Das eigentliche Verfahren soll dann unter der Ägide des ESF als „Moderator“ ablaufen. Die Idee der Moderation ist natürlich gut. Den dann wichtigsten Gläubiger und Geldgeber zum „Moderator“ zu ernennen, also zu demjenigen, der die Interessengegensätze zwischen Schuldner und Gläubigern ausgleichen und nach Möglichkeit allseits akzeptable Vorschläge machen soll, ist allerdings die widersinnigste Idee, seit der IWF die Moderatorenrolle in seinem SDRM-Vorschlag 2002 mit sich selbst besetzt hatte.

Noch eine in ihrer Skurrilität schon wieder lustige Idee ist die Begrenzung eines denkbaren Schuldenschnitts ex-ante auf eine Tragfähigkeits-Zielgröße von maximal 60% Schuldenstand/BIP. Nicht nur steht diese seltsame Begrenzung im Gegensatz zu dem zuvor überzeugend dargelegten Punkt, dass mechanistisch anzuwendende Grenzwerte bei Staateninsolvenzen nicht hilfreich sind. Eine solche Festlegung ignoriert die im April 2013 vom IWF verfasste Problemanzeige, dass Schuldenerlasse in der Vergangenheit keinesfalls in der Gefahr standen, voreilig und zu großzügig gewährt zu werden, sondern dass umgekehrt „too little too late“ mit der Folge regelmäßiger Serienumschuldungen das Problem war. Auch der bisher einzige in der Eurozone vereinbarte Schuldenerlass – für Griechenland – legt die Gefahr übermäßiger Großzügigkeit nicht gerade nahe. Die Schulden sollten durch die Operation und die nachfolgende Anpassung auf 120% des BIP bis 2020 reduziert werden. Ein Ziel, das inzwischen in weite Ferne gerückt ist. Nachvollziehbar ist in gewissem Maße der Gedanke, eine solche Höchstgrenze helfe, die Kapitalmärkte für andere Schuldnerstaaten der Eurozone ruhig zu halten. Indes, wie oben angedeutet, löst das eher ein Phantom- als ein reales Problem.

Fazit:

Es ist gut, dass aus vielen unterschiedlichen Blickwinkeln erwogen wird, wie das Fehlen einer geordneten Staateninsolvenz in der Internationalen Finanzarchitektur geschlossen werden kann. Die Herleitung der Notwendigkeit eines Verfahrens aus der anhaltenden Krise der Eurozone ist überzeugend, und jede Stimme, die die notorisch schläfrige Politik aufweckt, ist sehr willkommen.

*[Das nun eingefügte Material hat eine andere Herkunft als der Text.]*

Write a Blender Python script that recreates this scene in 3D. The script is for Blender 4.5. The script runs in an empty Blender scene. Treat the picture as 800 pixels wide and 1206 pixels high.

In der Sache ist VIPS indes kein Quantensprung: Der clevere Einführungszeitplan kann ängstliche Entscheidungsträger ermutigen; aber es ist zu befürchten, dass die bisher anhaltende Untätigkeit seine Ursache nicht in realistischen Befürchtungen um die Kapitalmarktfähigkeit der (ehemals) überschuldeten Staaten hat.